----- Material to process

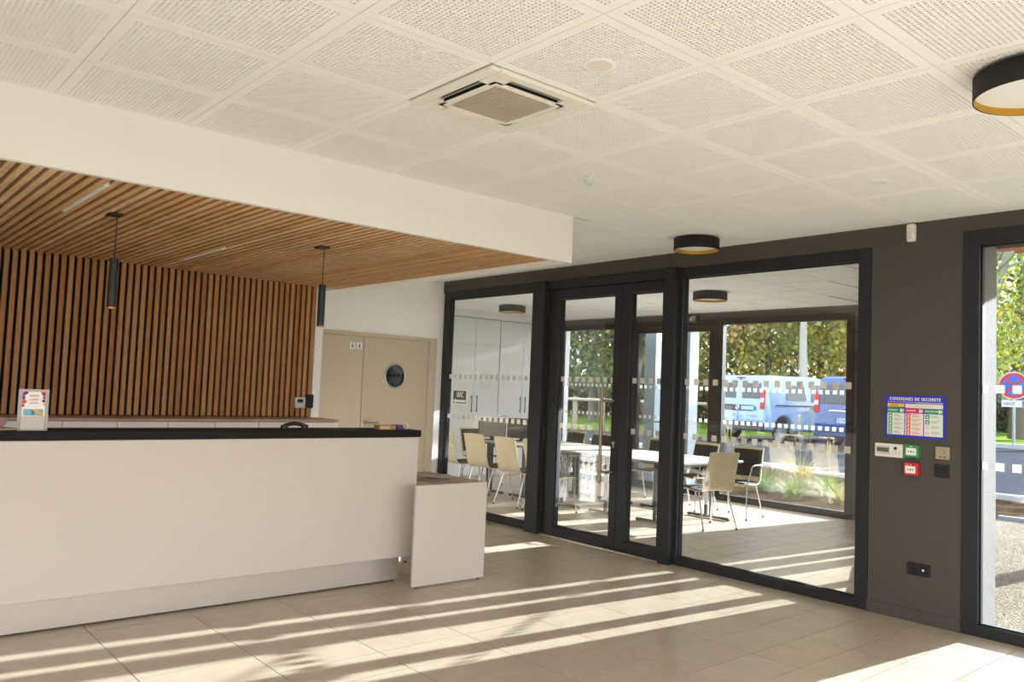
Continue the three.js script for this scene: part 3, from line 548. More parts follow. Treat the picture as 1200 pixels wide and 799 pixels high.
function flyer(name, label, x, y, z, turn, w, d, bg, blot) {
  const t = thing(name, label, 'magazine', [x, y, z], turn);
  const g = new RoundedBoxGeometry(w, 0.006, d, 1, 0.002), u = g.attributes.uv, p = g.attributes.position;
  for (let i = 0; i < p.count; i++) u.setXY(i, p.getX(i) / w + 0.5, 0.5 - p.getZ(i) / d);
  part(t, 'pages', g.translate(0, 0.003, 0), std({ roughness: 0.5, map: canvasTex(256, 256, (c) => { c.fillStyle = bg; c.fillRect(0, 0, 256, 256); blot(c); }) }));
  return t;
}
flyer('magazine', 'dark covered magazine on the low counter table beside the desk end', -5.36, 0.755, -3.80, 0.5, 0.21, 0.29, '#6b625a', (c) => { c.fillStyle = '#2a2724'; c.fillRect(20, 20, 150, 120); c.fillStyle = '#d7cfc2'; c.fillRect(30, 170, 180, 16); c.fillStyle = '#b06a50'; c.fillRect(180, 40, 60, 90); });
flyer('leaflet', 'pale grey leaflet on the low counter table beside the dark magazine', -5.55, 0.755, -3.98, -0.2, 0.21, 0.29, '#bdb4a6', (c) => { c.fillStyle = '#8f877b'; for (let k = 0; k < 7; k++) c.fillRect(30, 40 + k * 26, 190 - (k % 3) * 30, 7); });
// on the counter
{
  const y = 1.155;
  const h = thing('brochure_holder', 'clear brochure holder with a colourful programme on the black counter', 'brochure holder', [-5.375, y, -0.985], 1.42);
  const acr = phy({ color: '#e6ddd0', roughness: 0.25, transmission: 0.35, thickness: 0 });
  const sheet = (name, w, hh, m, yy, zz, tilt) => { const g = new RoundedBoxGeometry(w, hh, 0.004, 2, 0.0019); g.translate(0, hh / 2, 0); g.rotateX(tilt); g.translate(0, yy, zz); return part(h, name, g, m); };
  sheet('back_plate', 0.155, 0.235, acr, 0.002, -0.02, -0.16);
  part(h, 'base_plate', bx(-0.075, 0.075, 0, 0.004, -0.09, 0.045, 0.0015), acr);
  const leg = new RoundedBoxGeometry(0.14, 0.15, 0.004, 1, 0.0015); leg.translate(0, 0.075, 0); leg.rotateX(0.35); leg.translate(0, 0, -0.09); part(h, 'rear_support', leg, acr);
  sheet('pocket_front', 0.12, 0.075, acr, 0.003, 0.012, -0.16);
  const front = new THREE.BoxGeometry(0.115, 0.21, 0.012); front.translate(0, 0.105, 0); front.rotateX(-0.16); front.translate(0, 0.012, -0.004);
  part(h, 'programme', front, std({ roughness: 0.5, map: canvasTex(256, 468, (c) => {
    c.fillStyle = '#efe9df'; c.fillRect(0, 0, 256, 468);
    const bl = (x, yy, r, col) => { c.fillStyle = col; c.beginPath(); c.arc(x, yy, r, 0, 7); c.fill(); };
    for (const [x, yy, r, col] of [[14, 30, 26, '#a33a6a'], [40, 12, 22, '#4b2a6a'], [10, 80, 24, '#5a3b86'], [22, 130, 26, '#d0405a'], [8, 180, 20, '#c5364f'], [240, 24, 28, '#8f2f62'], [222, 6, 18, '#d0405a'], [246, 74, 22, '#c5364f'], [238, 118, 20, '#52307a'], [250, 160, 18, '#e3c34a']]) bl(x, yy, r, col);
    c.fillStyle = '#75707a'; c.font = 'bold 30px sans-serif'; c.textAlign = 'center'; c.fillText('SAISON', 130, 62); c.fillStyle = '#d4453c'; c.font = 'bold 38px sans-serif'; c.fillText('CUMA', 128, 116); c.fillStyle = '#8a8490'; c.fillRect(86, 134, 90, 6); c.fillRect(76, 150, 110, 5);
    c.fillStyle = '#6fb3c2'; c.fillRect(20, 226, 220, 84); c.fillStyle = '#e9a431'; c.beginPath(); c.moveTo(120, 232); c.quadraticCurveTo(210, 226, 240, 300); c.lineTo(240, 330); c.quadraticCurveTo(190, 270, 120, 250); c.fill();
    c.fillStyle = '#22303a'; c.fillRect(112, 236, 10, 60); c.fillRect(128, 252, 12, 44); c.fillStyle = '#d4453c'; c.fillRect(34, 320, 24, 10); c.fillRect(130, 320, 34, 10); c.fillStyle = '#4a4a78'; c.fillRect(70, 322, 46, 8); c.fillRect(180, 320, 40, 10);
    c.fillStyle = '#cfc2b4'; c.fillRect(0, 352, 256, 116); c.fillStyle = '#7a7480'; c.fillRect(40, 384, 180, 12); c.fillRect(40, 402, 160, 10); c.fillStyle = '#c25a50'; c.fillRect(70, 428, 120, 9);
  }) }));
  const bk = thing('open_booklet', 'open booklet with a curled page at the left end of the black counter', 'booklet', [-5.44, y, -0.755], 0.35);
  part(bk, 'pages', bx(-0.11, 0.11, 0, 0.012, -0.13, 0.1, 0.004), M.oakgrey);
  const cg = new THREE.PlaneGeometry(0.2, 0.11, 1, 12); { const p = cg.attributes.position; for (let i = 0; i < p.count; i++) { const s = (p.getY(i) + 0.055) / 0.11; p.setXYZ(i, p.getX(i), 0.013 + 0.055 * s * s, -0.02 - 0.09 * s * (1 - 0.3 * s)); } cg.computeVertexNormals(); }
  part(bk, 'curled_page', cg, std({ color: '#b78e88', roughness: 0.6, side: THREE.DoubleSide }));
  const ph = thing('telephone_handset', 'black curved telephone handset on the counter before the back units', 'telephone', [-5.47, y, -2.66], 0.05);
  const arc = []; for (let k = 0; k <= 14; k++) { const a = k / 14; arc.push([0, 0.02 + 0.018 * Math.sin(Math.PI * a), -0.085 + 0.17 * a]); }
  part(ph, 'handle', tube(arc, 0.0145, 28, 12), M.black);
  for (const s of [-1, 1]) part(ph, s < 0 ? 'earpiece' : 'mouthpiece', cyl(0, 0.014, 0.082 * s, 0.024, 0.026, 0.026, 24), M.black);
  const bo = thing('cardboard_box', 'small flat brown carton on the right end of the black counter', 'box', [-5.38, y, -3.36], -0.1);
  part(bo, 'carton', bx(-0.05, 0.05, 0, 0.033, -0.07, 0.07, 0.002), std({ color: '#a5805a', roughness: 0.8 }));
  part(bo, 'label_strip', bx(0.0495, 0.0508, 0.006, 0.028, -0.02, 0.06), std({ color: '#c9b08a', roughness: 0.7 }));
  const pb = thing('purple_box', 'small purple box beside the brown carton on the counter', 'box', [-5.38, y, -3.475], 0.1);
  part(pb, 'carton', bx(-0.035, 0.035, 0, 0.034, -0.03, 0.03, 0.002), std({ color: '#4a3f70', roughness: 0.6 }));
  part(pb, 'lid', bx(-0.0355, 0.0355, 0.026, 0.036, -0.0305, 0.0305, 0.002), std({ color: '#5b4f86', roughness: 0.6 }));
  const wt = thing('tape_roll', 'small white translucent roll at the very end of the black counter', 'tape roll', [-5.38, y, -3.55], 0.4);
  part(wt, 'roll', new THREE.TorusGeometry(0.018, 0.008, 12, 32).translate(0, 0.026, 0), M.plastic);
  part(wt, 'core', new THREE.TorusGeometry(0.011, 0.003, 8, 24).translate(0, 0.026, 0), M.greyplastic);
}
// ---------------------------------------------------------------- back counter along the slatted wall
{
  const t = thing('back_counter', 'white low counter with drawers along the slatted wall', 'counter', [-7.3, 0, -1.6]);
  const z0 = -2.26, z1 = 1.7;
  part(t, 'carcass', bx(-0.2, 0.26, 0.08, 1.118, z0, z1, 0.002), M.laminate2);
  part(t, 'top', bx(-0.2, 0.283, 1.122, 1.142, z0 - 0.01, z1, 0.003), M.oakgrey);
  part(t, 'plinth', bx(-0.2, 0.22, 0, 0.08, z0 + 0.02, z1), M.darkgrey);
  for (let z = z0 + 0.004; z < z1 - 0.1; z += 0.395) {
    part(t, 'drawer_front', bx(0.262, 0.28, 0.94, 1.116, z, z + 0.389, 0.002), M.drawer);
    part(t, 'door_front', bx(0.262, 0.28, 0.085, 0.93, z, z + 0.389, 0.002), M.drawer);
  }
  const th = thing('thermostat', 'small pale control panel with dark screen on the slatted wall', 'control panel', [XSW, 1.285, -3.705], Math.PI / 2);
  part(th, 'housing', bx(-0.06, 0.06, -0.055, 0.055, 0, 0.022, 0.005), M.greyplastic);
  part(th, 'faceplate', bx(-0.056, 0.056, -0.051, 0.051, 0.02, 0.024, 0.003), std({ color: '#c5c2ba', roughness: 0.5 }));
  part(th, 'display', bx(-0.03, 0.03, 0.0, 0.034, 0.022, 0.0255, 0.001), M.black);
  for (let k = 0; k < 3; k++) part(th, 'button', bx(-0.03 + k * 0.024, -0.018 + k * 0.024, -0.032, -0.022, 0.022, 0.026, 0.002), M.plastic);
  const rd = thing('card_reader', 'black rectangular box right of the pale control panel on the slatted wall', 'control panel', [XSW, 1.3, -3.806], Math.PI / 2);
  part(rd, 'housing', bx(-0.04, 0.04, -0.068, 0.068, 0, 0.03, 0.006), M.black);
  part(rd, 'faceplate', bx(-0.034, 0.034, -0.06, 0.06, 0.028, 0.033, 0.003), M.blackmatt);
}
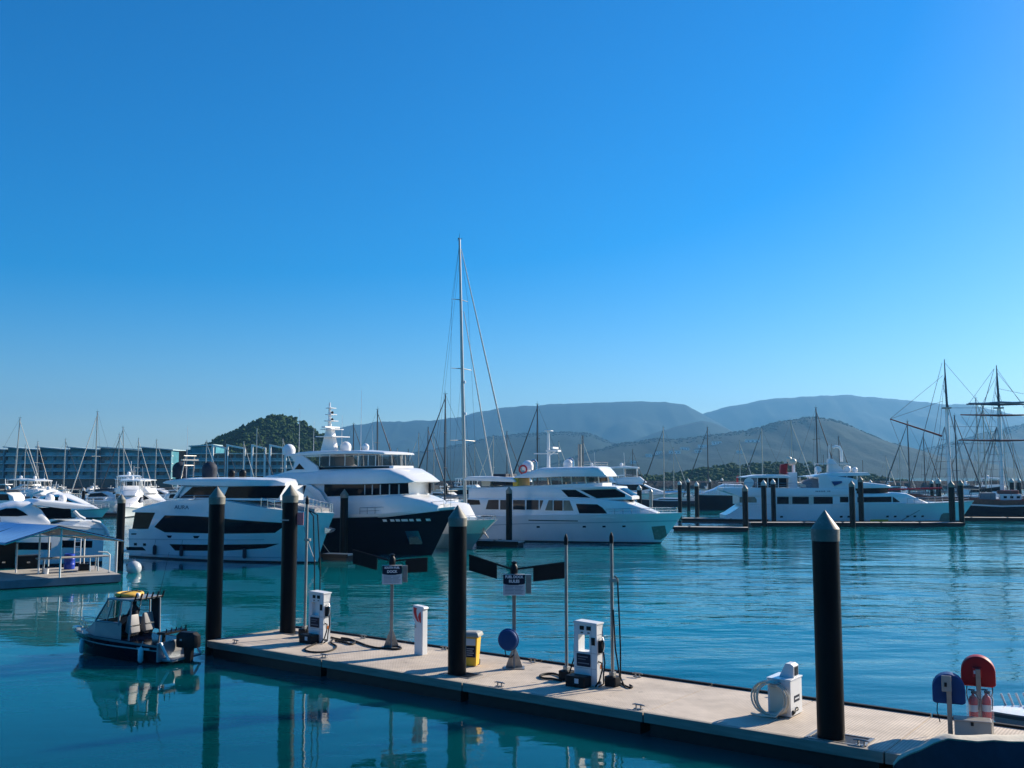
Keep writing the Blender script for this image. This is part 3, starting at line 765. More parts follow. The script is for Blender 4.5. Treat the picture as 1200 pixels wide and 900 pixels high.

----------

▶ _What you are asked to do_:
Check the data for the word "this" and pull out the lines that have it.

▶ _The output_:
Continue the three.js script for this scene: part 3, from line 548. More parts follow. Treat the picture as 1200 pixels wide and 799 pixels high.
Keep writing the Blender script for this image. This is part 3, starting at line 765. More parts follow. The script is for Blender 4.5. Treat the picture as 1200 pixels wide and 900 pixels high.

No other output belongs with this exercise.